Why escalation is the engine of informed decision-making

Dec 4, 2025

In the old way of doing due diligence, compliance leaders were faced with a binary choice: conduct basic screening only and hope for the best; or order an expensive deep dive report covering some of what they need to know, and a lot of what they don’t.

Thankfully there’s now a better way.

Escalation is the mechanism that closes the gap between these two extremes, enabling compliance leaders to layer additional intelligence proportionately. Instead of treating due diligence as “basic or exhaustive,” escalation allows teams to deepen their understanding only when the risk profile, the business relationship, or the available information warrants it. In practice, it becomes the engine powering informed, timely decision-making.

A layered, proportionate approach

At its core, escalation is about adding depth only where depth is needed. Teams begin with a baseline assessment, such as an automated screening report, and then build on it in response to specific triggers, such as red flags or absence of adequate information – usually due to data availability in certain jurisdictions. This avoids the common pitfalls of overspending on unnecessary investigations or, equally, relying on incomplete information because deeper checks felt disproportionate at the time.

For example, a screening may highlight opaque ownership structures. Rather than commissioning a full investigation, the proportionate response is to escalate to a focused review of corporate filings and beneficial ownership records. If those filings are unavailable online – a common issue in certain markets – the next escalation might be requesting documents from a local registry via an on-the-ground partner, allowing the organisation to verify claims without embarking on an excessive investigative exercise.

This layered model ensures every step is purposeful, targeted, and aligned to risk.

The value of escalation in practice

A well-designed escalation pathway transforms due diligence from a rigid process into a flexible, responsive one. It delivers several benefits:

  • It is proportionate
    Escalation ensures that scrutiny matches risk. A business does not apply deep-dive investigative resources to every third party; it directs them where they can add the most value. 
  • It is faster and more efficient
    By zeroing in on the specific question raised by the initial assessment, escalations move quickly. If basic information raises concerns about a business’s physical operations, the team can escalate directly to a site-based verification.
  • It is cost-effective
    Compliance teams can direct resources to areas of genuine concern. Escalations make deep-dive reports the exception rather than the default, reducing spend while increasing coverage.
  • It blends digital and human intelligence
    Escalation is not limited to one type of research. It may involve structured desk research, automated data collection, or human-source enquiries. For instance, if litigation flags point to reputational concerns, the next logical step may be to escalate to discreet, locally sourced insights that illuminate how a company is perceived within its market. This combination creates a more balanced and reliable outcome than relying on a single intelligence type.

Ultimately, every escalation brings the organisation closer to clarity, enabling them to understand not just what a third party says, but how it operates in reality.

Escalation in a changing world

Due diligence is no longer a one-time risk check performed at onboarding.
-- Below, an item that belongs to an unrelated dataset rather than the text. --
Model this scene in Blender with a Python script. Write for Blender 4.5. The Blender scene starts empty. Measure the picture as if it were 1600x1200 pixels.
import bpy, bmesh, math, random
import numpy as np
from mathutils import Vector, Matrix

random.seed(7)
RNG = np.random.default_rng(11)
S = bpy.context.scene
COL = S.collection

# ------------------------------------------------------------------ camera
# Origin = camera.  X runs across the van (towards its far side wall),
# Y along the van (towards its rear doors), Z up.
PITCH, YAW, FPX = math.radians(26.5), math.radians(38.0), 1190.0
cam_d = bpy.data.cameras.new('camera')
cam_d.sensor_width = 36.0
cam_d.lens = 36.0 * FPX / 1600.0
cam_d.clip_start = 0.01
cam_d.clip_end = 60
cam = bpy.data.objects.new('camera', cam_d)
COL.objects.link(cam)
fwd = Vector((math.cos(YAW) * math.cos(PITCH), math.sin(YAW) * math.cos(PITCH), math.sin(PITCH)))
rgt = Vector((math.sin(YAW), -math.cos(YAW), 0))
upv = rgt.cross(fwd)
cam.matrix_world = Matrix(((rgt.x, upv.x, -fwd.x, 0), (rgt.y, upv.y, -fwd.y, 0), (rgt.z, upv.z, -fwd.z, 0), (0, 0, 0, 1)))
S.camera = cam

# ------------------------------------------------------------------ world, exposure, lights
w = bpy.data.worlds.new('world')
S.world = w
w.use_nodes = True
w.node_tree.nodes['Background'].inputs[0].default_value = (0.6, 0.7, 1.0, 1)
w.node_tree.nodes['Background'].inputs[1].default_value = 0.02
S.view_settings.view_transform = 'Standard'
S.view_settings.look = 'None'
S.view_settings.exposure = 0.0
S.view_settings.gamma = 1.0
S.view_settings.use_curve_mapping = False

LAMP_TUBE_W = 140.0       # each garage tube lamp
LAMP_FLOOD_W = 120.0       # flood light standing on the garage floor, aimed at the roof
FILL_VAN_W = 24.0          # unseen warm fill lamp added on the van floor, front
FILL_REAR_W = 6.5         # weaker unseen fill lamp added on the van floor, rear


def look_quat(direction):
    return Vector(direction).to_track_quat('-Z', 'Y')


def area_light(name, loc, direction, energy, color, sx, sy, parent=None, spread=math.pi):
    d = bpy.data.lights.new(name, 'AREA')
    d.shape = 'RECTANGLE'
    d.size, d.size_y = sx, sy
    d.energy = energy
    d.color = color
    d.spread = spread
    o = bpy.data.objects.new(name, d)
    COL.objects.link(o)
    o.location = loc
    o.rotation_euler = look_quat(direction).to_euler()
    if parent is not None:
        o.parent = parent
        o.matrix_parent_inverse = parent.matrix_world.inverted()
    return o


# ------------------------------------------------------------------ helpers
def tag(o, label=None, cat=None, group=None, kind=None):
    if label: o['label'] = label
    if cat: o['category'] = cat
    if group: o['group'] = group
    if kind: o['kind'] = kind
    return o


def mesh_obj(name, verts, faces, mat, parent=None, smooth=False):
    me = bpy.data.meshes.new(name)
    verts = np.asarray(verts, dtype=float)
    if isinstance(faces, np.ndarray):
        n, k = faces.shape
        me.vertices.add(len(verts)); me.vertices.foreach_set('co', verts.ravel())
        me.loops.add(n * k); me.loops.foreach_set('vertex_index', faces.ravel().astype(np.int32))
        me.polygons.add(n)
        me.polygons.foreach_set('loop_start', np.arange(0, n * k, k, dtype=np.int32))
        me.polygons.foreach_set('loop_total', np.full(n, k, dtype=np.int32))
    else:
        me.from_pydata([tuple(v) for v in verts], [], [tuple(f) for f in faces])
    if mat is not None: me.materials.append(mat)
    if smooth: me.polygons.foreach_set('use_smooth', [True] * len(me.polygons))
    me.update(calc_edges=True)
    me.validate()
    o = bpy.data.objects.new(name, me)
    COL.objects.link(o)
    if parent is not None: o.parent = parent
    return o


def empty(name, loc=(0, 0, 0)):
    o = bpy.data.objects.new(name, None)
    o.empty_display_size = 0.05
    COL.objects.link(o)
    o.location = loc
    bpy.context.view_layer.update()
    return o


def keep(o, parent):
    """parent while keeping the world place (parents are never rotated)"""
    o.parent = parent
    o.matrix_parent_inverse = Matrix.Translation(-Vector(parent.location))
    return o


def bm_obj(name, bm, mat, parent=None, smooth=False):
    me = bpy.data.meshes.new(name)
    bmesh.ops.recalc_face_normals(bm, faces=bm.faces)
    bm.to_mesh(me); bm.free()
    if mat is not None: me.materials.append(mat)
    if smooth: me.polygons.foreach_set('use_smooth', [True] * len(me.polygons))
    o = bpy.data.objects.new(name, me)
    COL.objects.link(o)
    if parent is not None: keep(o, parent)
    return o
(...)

Regulations and operating environments evolve constantly, and so do the organisations companies work with. Ownership structures shift. New markets open.

Escalation supports this reality by enabling organisations to deepen their checks whenever circumstances change. If a third party announces a new majority shareholder, expands into a high-risk jurisdiction, or receives negative media attention, teams can escalate to verify filings, assess beneficial ownership changes, or explore local market sentiment. This creates an ongoing, adaptive due diligence cycle, responsive to risk rather than constrained by rigid annual reviews.

In an era defined by geopolitical fluidity, supply chain uncertainty, and increasing regulatory scrutiny, this adaptability is no longer optional. Organisations need due diligence processes that can keep pace with change, and escalation provides the mechanism to do so.